### Given request
Pictures must not be retyped. Return exactly the lines from the one with "Generate a Blender" through the one with "from mathutils import Vector, Matrix, Euler", both included, and no others.

Rows from a 3D scene dataset
::::

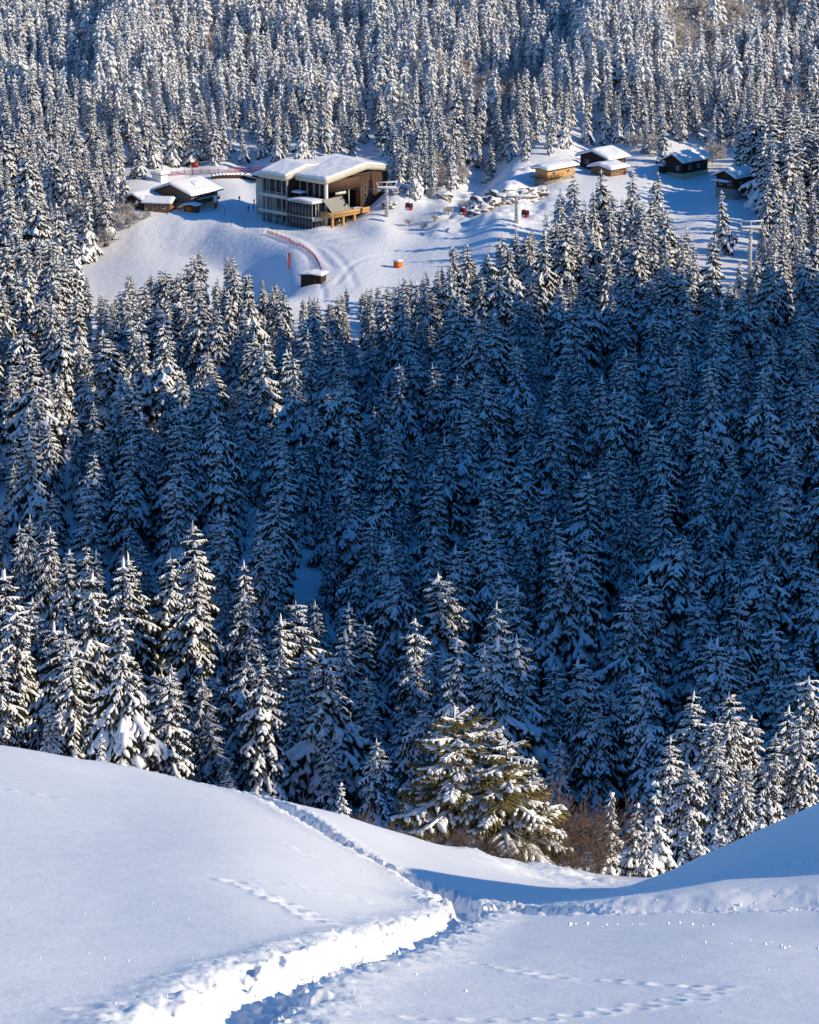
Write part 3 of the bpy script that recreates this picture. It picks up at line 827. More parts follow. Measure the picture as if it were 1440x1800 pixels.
def boxes(bs):
    V = []; F = []
    for k, (x0, x1, y0, y1, z0, z1) in enumerate(bs):
        V += [(x0, y0, z0), (x1, y0, z0), (x1, y1, z0), (x0, y1, z0), (x0, y0, z1), (x1, y0, z1), (x1, y1, z1), (x0, y1, z1)]
        o = 8 * k
        F += [(o + 3, o + 2, o + 1, o), (o + 4, o + 5, o + 6, o + 7), (o, o + 1, o + 5, o + 4), (o + 1, o + 2, o + 6, o + 5), (o + 2, o + 3, o + 7, o + 6), (o + 3, o, o + 4, o + 7)]
    return np.array(V, float), np.array(F, int)
def part(name, bs, mat, parent, label=None):
    V, F = boxes(bs if isinstance(bs, list) else [bs])
    return link(name, mesh_np(name, V, F, [M[mat]]), parent, label=label)
def bar(name, a, b, r, mat, parent, ns=6):
    V, F = rod(a, b, r, ns)
    return link(name, mesh_np(name, V, F, [M[mat]]), parent)
def rod(a, b, r, ns=6, r2=None):
    a = np.array(a, float); b = np.array(b, float); d = b - a; d /= np.linalg.norm(d)
    s = np.cross(d, [0, 0, 1.0]);
    if np.linalg.norm(s) < 1e-3: s = np.array([1.0, 0, 0])
    s /= np.linalg.norm(s); t = np.cross(s, d)
    an = np.arange(ns) / ns * 2 * np.pi
    ring = np.cos(an)[:, None] * s + np.sin(an)[:, None] * t
    V = np.r_[a + r * ring, b + (r if r2 is None else r2) * ring, [a], [b]]
    j = np.arange(ns); k = (j + 1) % ns
    F = np.r_[np.c_[j, k, ns + k], np.c_[j, ns + k, ns + j], np.c_[k, j, np.full(ns, 2 * ns)], np.c_[ns + j, ns + k, np.full(ns, 2 * ns + 1)]]
    return V, F
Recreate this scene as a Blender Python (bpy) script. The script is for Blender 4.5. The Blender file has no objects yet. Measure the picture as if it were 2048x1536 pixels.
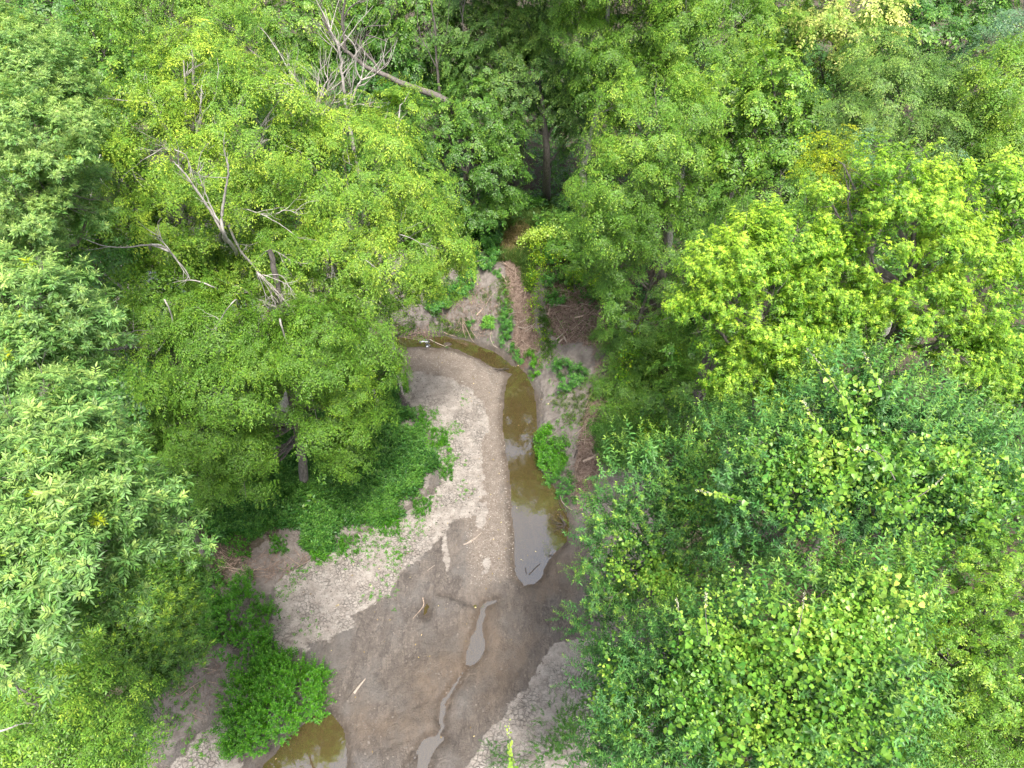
import bpy, math, random
import numpy as np
R = math.radians
random.seed(7)
rng = np.random.default_rng(11)
S = bpy.context.scene
# ------------------------------------------------------------------ camera, sky, sun, exposure
CH = 24.0                                   # camera height above the creek water
cam = bpy.data.objects.new('camera', bpy.data.cameras.new('camera'))
S.collection.objects.link(cam); S.camera = cam
cam.location = (0, 0, CH); cam.rotation_euler = (R(45), 0, 0)
cam.data.sensor_width = 36; cam.data.lens = 36 * 1409 / 2048
cam.data.clip_start = 0.3; cam.data.clip_end = 900
SUN_EL, SUN_AZ = R(66), R(160)
W = bpy.data.worlds.new('World'); S.world = W; W.use_nodes = True
wn = W.node_tree
sky = wn.nodes.new('ShaderNodeTexSky'); sky.sky_type = 'NISHITA'; sky.sun_disc = False
sky.sun_elevation = SUN_EL; sky.sun_rotation = SUN_AZ
sky.air_density = 1.0; sky.dust_density = 4.0; sky.ozone_density = 1.0
bg = wn.nodes['Background']; bg.inputs['Strength'].default_value = 0.135
hsv = wn.nodes.new('ShaderNodeHueSaturation'); hsv.inputs['Saturation'].default_value = .58   # a thin overcast: nearly grey
wn.links.new(sky.outputs[0], hsv.inputs['Color']); wn.links.new(hsv.outputs[0], bg.inputs[0])
sl = bpy.data.lights.new('sun', 'SUN'); sl.energy = 2.5; sl.angle = R(10); sl.color = (1, .96, .89)
sun = bpy.data.objects.new('sun', sl); S.collection.objects.link(sun)
sun.rotation_euler = (R(90) - SUN_EL, 0, R(180) - SUN_AZ)
S.view_settings.view_transform = 'Standard'; S.view_settings.look = 'None'
S.view_settings.exposure = 1.47; S.view_settings.gamma = 1
S.cycles.max_bounces = 6; S.cycles.diffuse_bounces = 3; S.cycles.glossy_bounces = 2
S.cycles.transmission_bounces = 3; S.cycles.transparent_max_bounces = 6
S.cycles.use_adaptive_sampling = True; S.cycles.adaptive_threshold = 0.02

# ------------------------------------------------------------------ helpers
F = 1409.0
def ray(u, v):
    a = (v - 768) / F; q = math.sqrt(.5)
    return np.array([(u - 1024) / F, q * (1 - a), -q * (1 + a)])
def PZ(u, v, z):
    d = ray(u, v); return np.array([0, 0, CH]) + d * ((z - CH) / d[2])
def PY(u, v, y):
    d = ray(u, v); return np.array([0, 0, CH]) + d * (y / d[1])
def scale_at(p, u, v):                       # metres per photo pixel at p
    d = ray(u, v); return (np.linalg.norm(p - np.array([0, 0, CH])) / np.linalg.norm(d)) / F

def tag(o, label=None, cat=None, group=None, kind=None):
    if label: o['label'] = label
    if cat: o['category'] = cat
    if group: o['group'] = group
    if kind: o['kind'] = kind
    return o
def link(name, me, mat, parent=None):
    o = bpy.data.objects.new(name, me); S.collection.objects.link(o)
    if mat: me.materials.append(mat)
    if parent:
        o.parent = parent
        o.matrix_parent_inverse = parent.matrix_world.inverted() if False else o.matrix_parent_inverse
    return o
def empty(name, loc):
    o = bpy.data.objects.new(name, None); S.collection.objects.link(o); o.location = [float(c) for c in loc]
    o.empty_display_size = .3
    return o
def raw_mesh(name, V, Fq, attrs=None, smooth=False):
    """V (n,3), Fq (m,k) with k 3 or 4, attrs {name: per-vertex float}"""
    me = bpy.data.meshes.new(name)
    n, m, k = len(V), len(Fq), Fq.shape[1]
    me.vertices.add(n); me.vertices.foreach_set('co', np.ascontiguousarray(V, dtype=np.float32).ravel())
    me.loops.add(m * k); me.loops.foreach_set('vertex_index', np.ascontiguousarray(Fq, dtype=np.int32).ravel())
    me.polygons.add(m); me.polygons.foreach_set('loop_start', np.arange(0, m * k, k, dtype=np.int32))
    if smooth: me.polygons.foreach_set('use_smooth', np.ones(m, dtype=bool))
    for an, av in (attrs or {}).items():
        if av.ndim == 1:
            at = me.attributes.new(an, 'FLOAT', 'POINT'); at.data.foreach_set('value', av.astype(np.float32))
        else:
            at = me.attributes.new(an, 'FLOAT_COLOR', 'POINT')
            c = np.ones((n, 4), np.float32); c[:, :av.shape[1]] = av; at.data.foreach_set('color', c.ravel())
    me.update(calc_edges=True)
    return me

# value noise
def _h(ix, iy, iz, s):
    h = (ix * 374761393 + iy * 668265263 + iz * 2147483647 + s * 1274126177) & 0xffffffff
    h = ((h ^ (h >> 13)) * 1274126177) & 0xffffffff
    return ((h ^ (h >> 16)) & 0xffff) / 65535.0
def vnoise(p, s=0):
    p = np.asarray(p, float); i = np.floor(p).astype(np.int64); f = p - i; f = f * f * (3 - 2 * f)
    r = 0
    for dx in (0, 1):
        for dy in (0, 1):
            for dz in (0, 1):
                w = (f[..., 0] if dx else 1 - f[..., 0]) * (f[..., 1] if dy else 1 - f[..., 1]) * (f[..., 2] if dz else 1 - f[..., 2])
                r = r + w * _h(i[..., 0] + dx, i[..., 1] + dy, i[..., 2] + dz, s)
    return r
def fbm(x, y, sc, s=0, o=4):
    r = 0; a = .5; t = 0
    for k in range(o):
        r = r + a * vnoise(np.stack([x / sc, y / sc, np.full_like(x, k * 7.3)], -1), s + k); t += a
        a *= .5; sc *= .5
    return r / t

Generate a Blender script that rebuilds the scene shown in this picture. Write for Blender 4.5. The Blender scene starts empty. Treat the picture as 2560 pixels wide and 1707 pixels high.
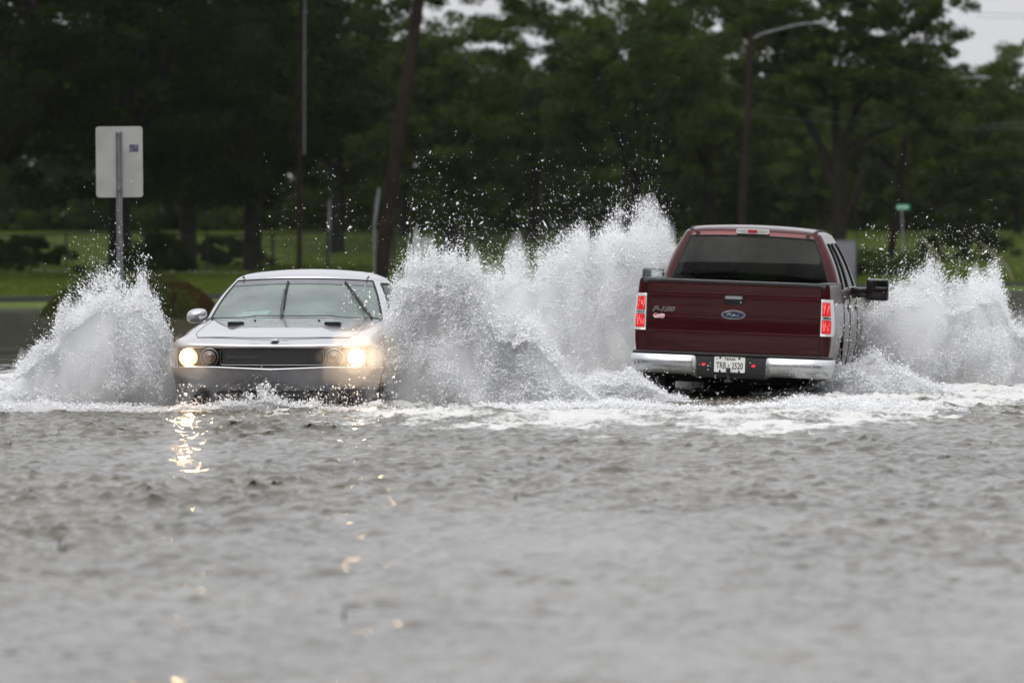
import bpy, bmesh, math, random
import numpy as np
from mathutils import Vector, Matrix, Euler

random.seed(7)
RNG = np.random.default_rng(7)
PI = math.pi
C = bpy.context.scene.collection
SC = bpy.context.scene

# ---------------------------------------------------------------- camera
FPX, CAMH, HORY = 15070.0, 1.57, 600.0        # focal length in photo pixels, camera height, horizon row
cam_d = bpy.data.cameras.new('camera'); cam = bpy.data.objects.new('camera', cam_d); C.objects.link(cam)
cam_d.sensor_width = 36.0; cam_d.lens = 36.0 * FPX / 2560.0
cam.location = (0, 0, CAMH)
cam.rotation_euler = (PI / 2 - math.atan((853.5 - HORY) / FPX), 0, 0)
cam_d.clip_start = 0.5; cam_d.clip_end = 5000
cam_d.dof.use_dof = True; cam_d.dof.focus_distance = 57.5; cam_d.dof.aperture_fstop = 3.3
SC.camera = cam
# ---------------------------------------------------------------- sky and sun (overcast)
W = bpy.data.worlds.new('World'); SC.world = W; W.use_nodes = True
nt = W.node_tree; nt.nodes.clear()
sky = nt.nodes.new('ShaderNodeTexSky'); sky.sky_type = 'NISHITA'; sky.sun_disc = False
SUN_EL, SUN_ROT = math.radians(40), math.radians(196)
sky.sun_elevation = SUN_EL; sky.sun_rotation = SUN_ROT; sky.dust_density = 6; sky.air_density = 1.0
hs = nt.nodes.new('ShaderNodeHueSaturation'); hs.inputs['Saturation'].default_value = 0.25
cl = nt.nodes.new('ShaderNodeRGB'); cl.outputs[0].default_value = (0.945, 0.955, 1.0, 1)
vm = nt.nodes.new('ShaderNodeVectorMath'); vm.operation = 'SCALE'; vm.inputs['Scale'].default_value = 7.6
mx = nt.nodes.new('ShaderNodeMix'); mx.data_type = 'RGBA'; mx.inputs[0].default_value = 0.9
bg = nt.nodes.new('ShaderNodeBackground'); bg.inputs['Strength'].default_value = 0.1
wo = nt.nodes.new('ShaderNodeOutputWorld')
nt.links.new(sky.outputs[0], hs.inputs['Color']); nt.links.new(cl.outputs[0], vm.inputs[0])
nt.links.new(hs.outputs[0], mx.inputs[6]); nt.links.new(vm.outputs[0], mx.inputs[7])
# an overcast sky is about three times brighter overhead than at the horizon
tcw = nt.nodes.new('ShaderNodeTexCoord'); sx_ = nt.nodes.new('ShaderNodeSeparateXYZ'); mrw = nt.nodes.new('ShaderNodeMapRange')
mrw.inputs['From Min'].default_value = 0.0; mrw.inputs['From Max'].default_value = 1.0; mrw.inputs['To Min'].default_value = .95; mrw.inputs['To Max'].default_value = 2.8
vg = nt.nodes.new('ShaderNodeVectorMath'); vg.operation = 'SCALE'
nt.links.new(tcw.outputs['Generated'], sx_.inputs[0]); nt.links.new(sx_.outputs['Z'], mrw.inputs['Value'])
nt.links.new(mx.outputs[2], vg.inputs[0]); nt.links.new(mrw.outputs[0], vg.inputs['Scale'])
nt.links.new(vg.outputs[0], bg.inputs['Color']); nt.links.new(bg.outputs[0], wo.inputs['Surface'])
sd = bpy.data.lights.new('sun', 'SUN'); sd.energy = 1.5; sd.angle = math.radians(40); sd.color = (1, .97, .93)
so = bpy.data.objects.new('sun', sd); C.objects.link(so)
so.rotation_euler = (PI / 2 - SUN_EL, 0, PI - SUN_ROT)
SC.view_settings.view_transform = 'Standard'; SC.view_settings.look = 'None'
SC.view_settings.exposure = 0.0; SC.view_settings.gamma = 1.0
SC.cycles.max_bounces = 20; SC.cycles.diffuse_bounces = 14; SC.cycles.glossy_bounces = 4
SC.cycles.transparent_max_bounces = 16; SC.cycles.transmission_bounces = 12; SC.cycles.volume_bounces = 12
SC.cycles.caustics_reflective = False; SC.cycles.caustics_refractive = False
SC.cycles.sample_clamp_indirect = 6.0
SC.cycles.use_denoising = True
try:
    SC.cycles.denoiser = 'OPENIMAGEDENOISE'; SC.cycles.denoising_input_passes = 'RGB_ALBEDO_NORMAL'
except Exception: pass

def at(px, py, d):
    """point of the place that the photo shows at (px, py), d metres away"""
    c = -(py - 853.5) / FPX; a = math.atan((853.5 - HORY) / FPX)
    dy = math.cos(a) + c * math.sin(a); dz = c * math.cos(a) - math.sin(a)
    return Vector(((px - 1280) / FPX * d / dy, d, CAMH + dz / dy * d))
def atw(px, d): return (px - 1280) / FPX * d

# ---------------------------------------------------------------- noise
class VNoise:
    def __init__(s, seed, n=64):
        s.n = n; s.g = np.random.default_rng(seed).random((n, n, n)).astype(np.float32)
    def __call__(s, x, y, z=0.0):
        x, y, z = np.broadcast_arrays(np.asarray(x, float), np.asarray(y, float), np.asarray(z, float))
        xi, yi, zi = (np.floor(v).astype(int) for v in (x, y, z))
        fx, fy, fz = x - xi, y - yi, z - zi
        fx, fy, fz = (f * f * (3 - 2 * f) for f in (fx, fy, fz))
        n, g = s.n, s.g
        x0, x1, y0, y1, z0, z1 = xi % n, (xi + 1) % n, yi % n, (yi + 1) % n, zi % n, (zi + 1) % n
        a = g[x0, y0, z0] * (1 - fx) + g[x1, y0, z0] * fx
        b = g[x0, y1, z0] * (1 - fx) + g[x1, y1, z0] * fx
        c = g[x0, y0, z1] * (1 - fx) + g[x1, y0, z1] * fx
        d = g[x0, y1, z1] * (1 - fx) + g[x1, y1, z1] * fx
        return (a * (1 - fy) + b * fy) * (1 - fz) + (c * (1 - fy) + d * fy) * fz
    def fbm(s, x, y, z=0.0, o=4):
        x = np.asarray(x, float); y = np.asarray(y, float); z = np.asarray(z, float)
        r = 0; a = .5; t = 0
        for k in range(o):
            r = r + a * s(x * 2**k + 17.3 * k, y * 2**k + 5.1 * k, z * 2**k + 9.7 * k); t += a; a *= .5
        return r / t
NZ = VNoise(3)
def sstep(a, b, x):
    t = np.clip((np.asarray(x, float) - a) / (b - a), 0, 1); return t * t * (3 - 2 * t)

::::

### Task result
Generate a Blender script that rebuilds the scene shown in this picture. Write for Blender 4.5. The Blender scene starts empty. Treat the picture as 2560 pixels wide and 1707 pixels high.
import bpy, bmesh, math, random
import numpy as np
from mathutils import Vector, Matrix, Euler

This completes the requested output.